Last week, Kenyan media reported that the refinery was seeking to raise Ksh99.6b (about $1.2b) to expand its facilities and increase its crude handling capacity to four million tonnes of crude per year by 2018, from 1.6 million now.

The 50-year old company’s financial shortfalls are due to a dispute with oil marketers, who boycotted its products due to operational inefficiencies and, thus, hurting its operations, reports indicated. 

This culminated into fears that the crisis could prompt fuel shortages across East Africa, Mombasa being the main supply route and oil refiner to its landlocked neighbours Uganda, Burundi, the DR Congo and Rwanda.

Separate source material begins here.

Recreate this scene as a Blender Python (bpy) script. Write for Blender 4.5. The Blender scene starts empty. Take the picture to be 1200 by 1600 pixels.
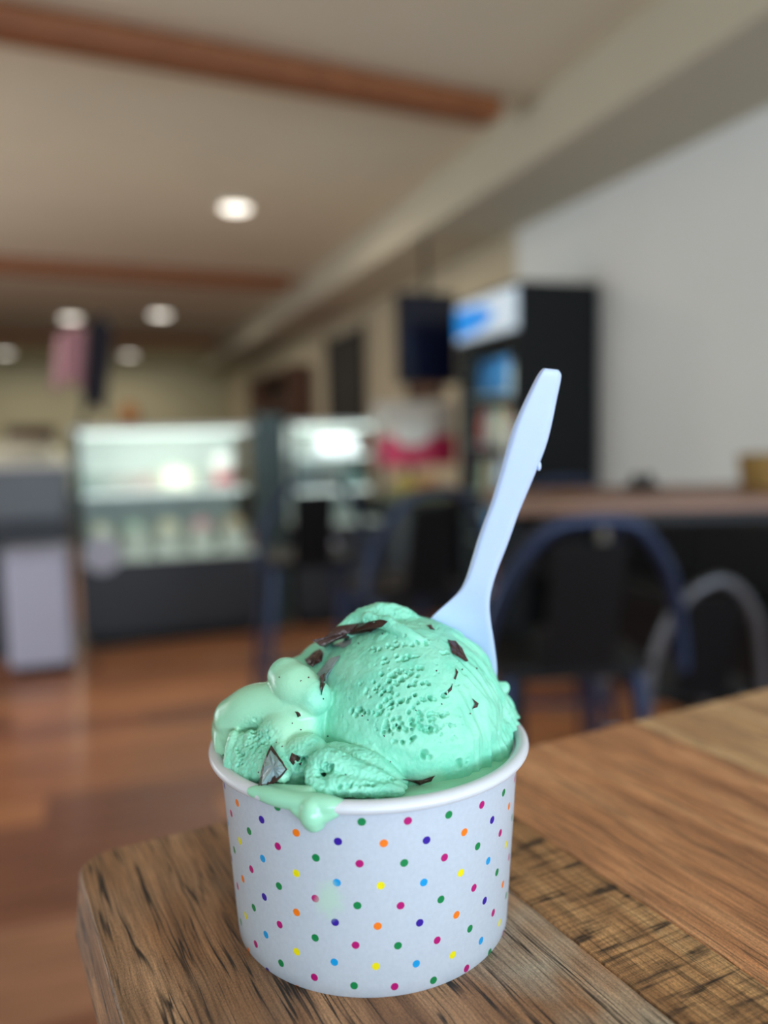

The Governement of Rwanda increases fuel reserves ahead Kenyan polls 




In order to avoid the fuel sortage that could affect the trade in Rwanda,  but also the flights at the Kigali Airport, the Governement of Rwanda has decided to increase fuel reserves ahead Kenyan polls. According to the New Times, fuel reserves will last over  one and ahalf months ahead of the upcoming Kenyan elections.


“The country’s fuel reserves are currently filled with about 29 million litres that can sustain the country for a month and a half. We want to assure all Rwandans that they should not be afraid of potential fuel shortage,” the minister said 


With the departure of Chevron some years ago, SP Aviation a Rwandan based company is the unique fuel provider at Kigali Airport. It provides both AVGAS (mainly used for piston engine aircraft) and JET A (used by gas turbine aircraft). In 2011, the airport extanded its fuel storage and added two new state of art fuel trucks.



In 2007, the post election violence left 1,200 people dead and 600,000 more displaced in weeks of unrest. During the fighting a dozen Rwandan and Ugandan traders lost their goods worth $47.5 million and up to now they’re still awaiting compensation despite Kibaki’s order to reimburse them, according to AfriqueJet.